*EXERCISE TASK*
Retype the whole listing below, character for character.

***** DATA SHOWN

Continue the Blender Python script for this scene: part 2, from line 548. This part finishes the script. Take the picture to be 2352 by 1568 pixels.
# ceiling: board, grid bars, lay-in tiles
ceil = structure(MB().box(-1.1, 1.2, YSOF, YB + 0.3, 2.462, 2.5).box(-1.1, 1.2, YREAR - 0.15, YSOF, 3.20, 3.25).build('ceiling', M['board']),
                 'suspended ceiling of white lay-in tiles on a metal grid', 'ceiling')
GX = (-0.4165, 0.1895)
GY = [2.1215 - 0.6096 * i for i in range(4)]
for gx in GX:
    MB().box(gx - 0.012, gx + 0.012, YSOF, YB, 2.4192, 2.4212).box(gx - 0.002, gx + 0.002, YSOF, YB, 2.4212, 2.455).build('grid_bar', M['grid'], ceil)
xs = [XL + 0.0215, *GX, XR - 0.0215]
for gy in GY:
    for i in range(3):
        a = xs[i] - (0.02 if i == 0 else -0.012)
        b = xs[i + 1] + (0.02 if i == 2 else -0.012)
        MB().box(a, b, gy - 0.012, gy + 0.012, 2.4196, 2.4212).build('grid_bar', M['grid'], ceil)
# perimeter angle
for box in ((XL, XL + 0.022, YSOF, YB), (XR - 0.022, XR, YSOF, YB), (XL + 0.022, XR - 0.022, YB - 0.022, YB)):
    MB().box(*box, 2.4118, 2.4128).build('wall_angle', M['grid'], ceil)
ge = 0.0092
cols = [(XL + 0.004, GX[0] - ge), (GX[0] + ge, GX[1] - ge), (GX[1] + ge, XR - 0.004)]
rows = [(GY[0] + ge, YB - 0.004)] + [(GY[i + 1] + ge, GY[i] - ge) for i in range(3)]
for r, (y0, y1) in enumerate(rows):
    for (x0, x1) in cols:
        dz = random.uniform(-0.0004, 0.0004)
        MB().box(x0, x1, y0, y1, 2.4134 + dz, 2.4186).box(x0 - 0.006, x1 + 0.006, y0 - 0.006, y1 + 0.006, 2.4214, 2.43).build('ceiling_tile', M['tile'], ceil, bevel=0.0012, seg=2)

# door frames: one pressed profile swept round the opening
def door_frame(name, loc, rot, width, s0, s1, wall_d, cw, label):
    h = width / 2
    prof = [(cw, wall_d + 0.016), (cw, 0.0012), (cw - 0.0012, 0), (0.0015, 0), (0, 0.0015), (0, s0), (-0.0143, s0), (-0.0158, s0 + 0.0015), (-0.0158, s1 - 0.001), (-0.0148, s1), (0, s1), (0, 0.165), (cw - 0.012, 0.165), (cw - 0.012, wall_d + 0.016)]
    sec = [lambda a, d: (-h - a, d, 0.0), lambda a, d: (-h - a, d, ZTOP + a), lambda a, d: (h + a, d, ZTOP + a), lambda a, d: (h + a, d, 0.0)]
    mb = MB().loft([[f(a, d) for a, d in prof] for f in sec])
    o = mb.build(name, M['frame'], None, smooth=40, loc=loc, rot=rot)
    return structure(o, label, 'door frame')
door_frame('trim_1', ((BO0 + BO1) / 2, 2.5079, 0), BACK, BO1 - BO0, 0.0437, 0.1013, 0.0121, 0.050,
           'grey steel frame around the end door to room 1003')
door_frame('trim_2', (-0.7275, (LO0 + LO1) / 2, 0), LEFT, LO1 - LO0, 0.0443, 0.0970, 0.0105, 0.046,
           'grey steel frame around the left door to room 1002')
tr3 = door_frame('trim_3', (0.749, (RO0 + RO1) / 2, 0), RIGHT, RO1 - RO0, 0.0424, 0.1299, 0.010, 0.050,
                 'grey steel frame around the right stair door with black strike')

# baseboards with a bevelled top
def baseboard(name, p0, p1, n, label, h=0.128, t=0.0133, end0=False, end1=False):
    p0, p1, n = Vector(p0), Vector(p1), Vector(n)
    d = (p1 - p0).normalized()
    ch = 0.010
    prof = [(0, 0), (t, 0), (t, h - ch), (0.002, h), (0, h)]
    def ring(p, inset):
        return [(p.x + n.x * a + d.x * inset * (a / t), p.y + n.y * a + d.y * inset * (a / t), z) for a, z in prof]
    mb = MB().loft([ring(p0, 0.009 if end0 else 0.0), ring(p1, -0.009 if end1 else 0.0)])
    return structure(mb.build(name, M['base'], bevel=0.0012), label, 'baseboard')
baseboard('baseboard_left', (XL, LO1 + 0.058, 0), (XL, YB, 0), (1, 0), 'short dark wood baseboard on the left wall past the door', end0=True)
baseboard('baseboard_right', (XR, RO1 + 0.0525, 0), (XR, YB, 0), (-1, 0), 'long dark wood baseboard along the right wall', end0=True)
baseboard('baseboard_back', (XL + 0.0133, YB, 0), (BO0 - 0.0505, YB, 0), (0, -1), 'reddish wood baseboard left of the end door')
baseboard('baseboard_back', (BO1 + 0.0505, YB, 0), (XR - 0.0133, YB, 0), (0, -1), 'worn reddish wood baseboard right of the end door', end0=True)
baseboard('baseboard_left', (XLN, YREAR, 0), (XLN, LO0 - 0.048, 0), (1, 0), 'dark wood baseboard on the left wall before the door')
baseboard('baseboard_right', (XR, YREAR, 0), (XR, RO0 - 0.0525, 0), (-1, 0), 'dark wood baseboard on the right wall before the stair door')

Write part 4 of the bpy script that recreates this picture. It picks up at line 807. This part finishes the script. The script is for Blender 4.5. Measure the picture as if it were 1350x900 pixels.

**********

*FINISHED EXERCISE*
Continue the Blender Python script for this scene: part 2, from line 548. This part finishes the script. Take the picture to be 2352 by 1568 pixels.
# ceiling: board, grid bars, lay-in tiles
ceil = structure(MB().box(-1.1, 1.2, YSOF, YB + 0.3, 2.462, 2.5).box(-1.1, 1.2, YREAR - 0.15, YSOF, 3.20, 3.25).build('ceiling', M['board']),
                 'suspended ceiling of white lay-in tiles on a metal grid', 'ceiling')
GX = (-0.4165, 0.1895)
GY = [2.1215 - 0.6096 * i for i in range(4)]
for gx in GX:
    MB().box(gx - 0.012, gx + 0.012, YSOF, YB, 2.4192, 2.4212).box(gx - 0.002, gx + 0.002, YSOF, YB, 2.4212, 2.455).build('grid_bar', M['grid'], ceil)
xs = [XL + 0.0215, *GX, XR - 0.0215]
for gy in GY:
    for i in range(3):
        a = xs[i] - (0.02 if i == 0 else -0.012)
        b = xs[i + 1] + (0.02 if i == 2 else -0.012)
        MB().box(a, b, gy - 0.012, gy + 0.012, 2.4196, 2.4212).build('grid_bar', M['grid'], ceil)
# perimeter angle
for box in ((XL, XL + 0.022, YSOF, YB), (XR - 0.022, XR, YSOF, YB), (XL + 0.022, XR - 0.022, YB - 0.022, YB)):
    MB().box(*box, 2.4118, 2.4128).build('wall_angle', M['grid'], ceil)
ge = 0.0092
cols = [(XL + 0.004, GX[0] - ge), (GX[0] + ge, GX[1] - ge), (GX[1] + ge, XR - 0.004)]
rows = [(GY[0] + ge, YB - 0.004)] + [(GY[i + 1] + ge, GY[i] - ge) for i in range(3)]
for r, (y0, y1) in enumerate(rows):
    for (x0, x1) in cols:
        dz = random.uniform(-0.0004, 0.0004)
        MB().box(x0, x1, y0, y1, 2.4134 + dz, 2.4186).box(x0 - 0.006, x1 + 0.006, y0 - 0.006, y1 + 0.006, 2.4214, 2.43).build('ceiling_tile', M['tile'], ceil, bevel=0.0012, seg=2)

# door frames: one pressed profile swept round the opening
def door_frame(name, loc, rot, width, s0, s1, wall_d, cw, label):
    h = width / 2
    prof = [(cw, wall_d + 0.016), (cw, 0.0012), (cw - 0.0012, 0), (0.0015, 0), (0, 0.0015), (0, s0), (-0.0143, s0), (-0.0158, s0 + 0.0015), (-0.0158, s1 - 0.001), (-0.0148, s1), (0, s1), (0, 0.165), (cw - 0.012, 0.165), (cw - 0.012, wall_d + 0.016)]
    sec = [lambda a, d: (-h - a, d, 0.0), lambda a, d: (-h - a, d, ZTOP + a), lambda a, d: (h + a, d, ZTOP + a), lambda a, d: (h + a, d, 0.0)]
    mb = MB().loft([[f(a, d) for a, d in prof] for f in sec])
    o = mb.build(name, M['frame'], None, smooth=40, loc=loc, rot=rot)
    return structure(o, label, 'door frame')
door_frame('trim_1', ((BO0 + BO1) / 2, 2.5079, 0), BACK, BO1 - BO0, 0.0437, 0.1013, 0.0121, 0.050,
           'grey steel frame around the end door to room 1003')
door_frame('trim_2', (-0.7275, (LO0 + LO1) / 2, 0), LEFT, LO1 - LO0, 0.0443, 0.0970, 0.0105, 0.046,
           'grey steel frame around the left door to room 1002')
tr3 = door_frame('trim_3', (0.749, (RO0 + RO1) / 2, 0), RIGHT, RO1 - RO0, 0.0424, 0.1299, 0.010, 0.050,
                 'grey steel frame around the right stair door with black strike')

# baseboards with a bevelled top
def baseboard(name, p0, p1, n, label, h=0.128, t=0.0133, end0=False, end1=False):
    p0, p1, n = Vector(p0), Vector(p1), Vector(n)
    d = (p1 - p0).normalized()
    ch = 0.010
    prof = [(0, 0), (t, 0), (t, h - ch), (0.002, h), (0, h)]
    def ring(p, inset):
        return [(p.x + n.x * a + d.x * inset * (a / t), p.y + n.y * a + d.y * inset * (a / t), z) for a, z in prof]
    mb = MB().loft([ring(p0, 0.009 if end0 else 0.0), ring(p1, -0.009 if end1 else 0.0)])
    return structure(mb.build(name, M['base'], bevel=0.0012), label, 'baseboard')
baseboard('baseboard_left', (XL, LO1 + 0.058, 0), (XL, YB, 0), (1, 0), 'short dark wood baseboard on the left wall past the door', end0=True)
baseboard('baseboard_right', (XR, RO1 + 0.0525, 0), (XR, YB, 0), (-1, 0), 'long dark wood baseboard along the right wall', end0=True)
baseboard('baseboard_back', (XL + 0.0133, YB, 0), (BO0 - 0.0505, YB, 0), (0, -1), 'reddish wood baseboard left of the end door')
baseboard('baseboard_back', (BO1 + 0.0505, YB, 0), (XR - 0.0133, YB, 0), (0, -1), 'worn reddish wood baseboard right of the end door', end0=True)
baseboard('baseboard_left', (XLN, YREAR, 0), (XLN, LO0 - 0.048, 0), (1, 0), 'dark wood baseboard on the left wall before the door')
baseboard('baseboard_right', (XR, YREAR, 0), (XR, RO0 - 0.0525, 0), (-1, 0), 'dark wood baseboard on the right wall before the stair door')

Write part 4 of the bpy script that recreates this picture. It picks up at line 807. This part finishes the script. The script is for Blender 4.5. Measure the picture as if it were 1350x900 pixels.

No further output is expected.